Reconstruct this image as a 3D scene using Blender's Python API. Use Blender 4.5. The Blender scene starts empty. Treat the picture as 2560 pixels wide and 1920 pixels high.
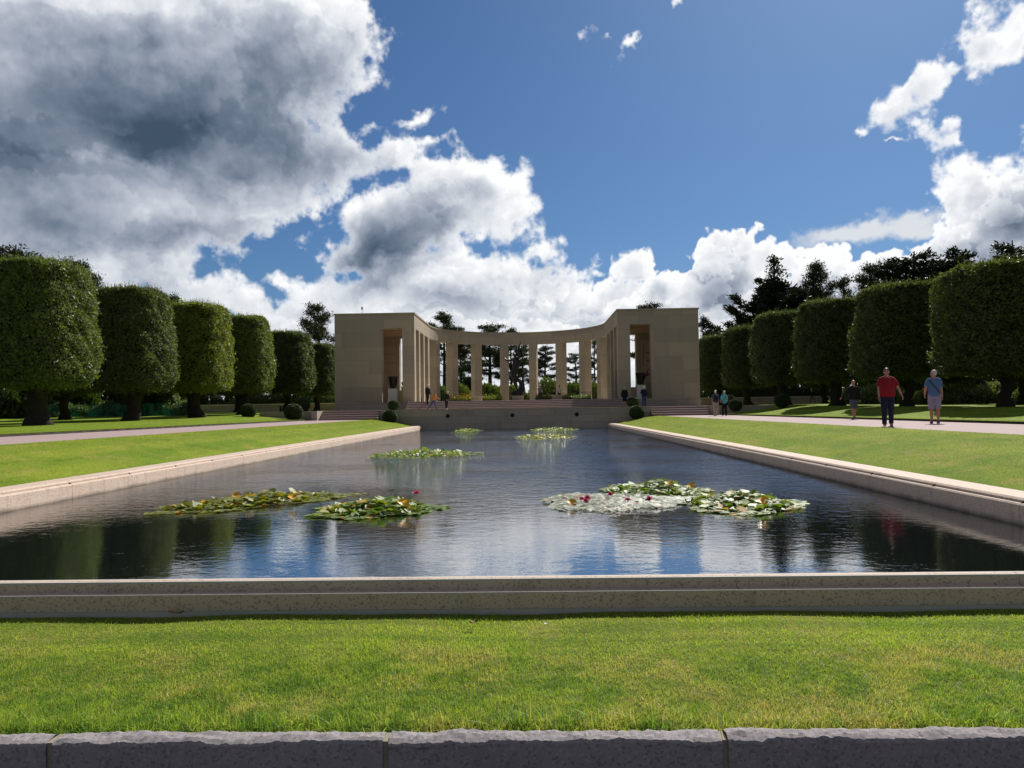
import bpy, bmesh, math, random
import numpy as np
from mathutils import Vector, Matrix, Euler

random.seed(7)
RNG = np.random.default_rng(11)
SC = bpy.context.scene
COL = SC.collection
R = math.radians
sin, cos, pi = math.sin, math.cos, math.pi

# ------------------------------------------------------------------ camera
CAM_Z = 1.60
CAM = Vector((1.13, -0.043, CAM_Z))
F_PX = 1920.0
CROT = Matrix.Rotation(R(1.25), 3, 'Z') @ Matrix.Rotation(R(90 + 1.87), 3, 'X') @ Matrix.Rotation(R(-0.8), 3, 'Z')
cam_d = bpy.data.cameras.new('camera')
cam_d.sensor_width = 36.0
cam_d.lens = 27.0
cam_d.clip_start = 0.05
cam_d.clip_end = 6000
cam = bpy.data.objects.new('camera', cam_d)
cam.matrix_world = Matrix.Translation(CAM) @ CROT.to_4x4()
COL.objects.link(cam)
SC.camera = cam


def sight(px, py):
    """direction in the world seen at a point measured on the photograph"""
    d = CROT @ Vector(((px - 1280) / F_PX, -(py - 960) / F_PX, -1.0))
    return d.normalized()


def at_depth(px, py, Y):
    """where that line of sight is Y metres out along the pool's axis"""
    d = sight(px, py)
    return CAM + d * ((Y - CAM.y) / d.y)


def at_height(px, py, z):
    d = sight(px, py)
    return CAM + d * ((z - CAM.z) / d.z)


# ------------------------------------------------------------------ render settings
SC.render.engine = 'CYCLES'
SC.cycles.use_denoising = True
SC.cycles.max_bounces = 8
SC.cycles.transparent_max_bounces = 12
SC.cycles.sample_clamp_indirect = 6.0
SC.cycles.sample_clamp_direct = 30.0
SC.cycles.blur_glossy = 0.3
SC.view_settings.view_transform = 'Standard'
SC.view_settings.look = 'None'
SC.view_settings.gamma = 1
SC.view_settings.exposure = 0.42

SUN_AZ, SUN_EL = 27.0, 42.0
SUN = Vector((sin(R(SUN_AZ)) * cos(R(SUN_EL)), cos(R(SUN_AZ)) * cos(R(SUN_EL)), sin(R(SUN_EL))))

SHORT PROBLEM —
Omit the pictures, then repeat exactly each line from the beginning of the listing through the line with "sin, cos, pi = math.sin, math.cos, math.pi".

FINAL RESULT —
Reconstruct this image as a 3D scene using Blender's Python API. Use Blender 4.5. The Blender scene starts empty. Treat the picture as 2560 pixels wide and 1920 pixels high.
import bpy, bmesh, math, random
import numpy as np
from mathutils import Vector, Matrix, Euler

random.seed(7)
RNG = np.random.default_rng(11)
SC = bpy.context.scene
COL = SC.collection
R = math.radians
sin, cos, pi = math.sin, math.cos, math.pi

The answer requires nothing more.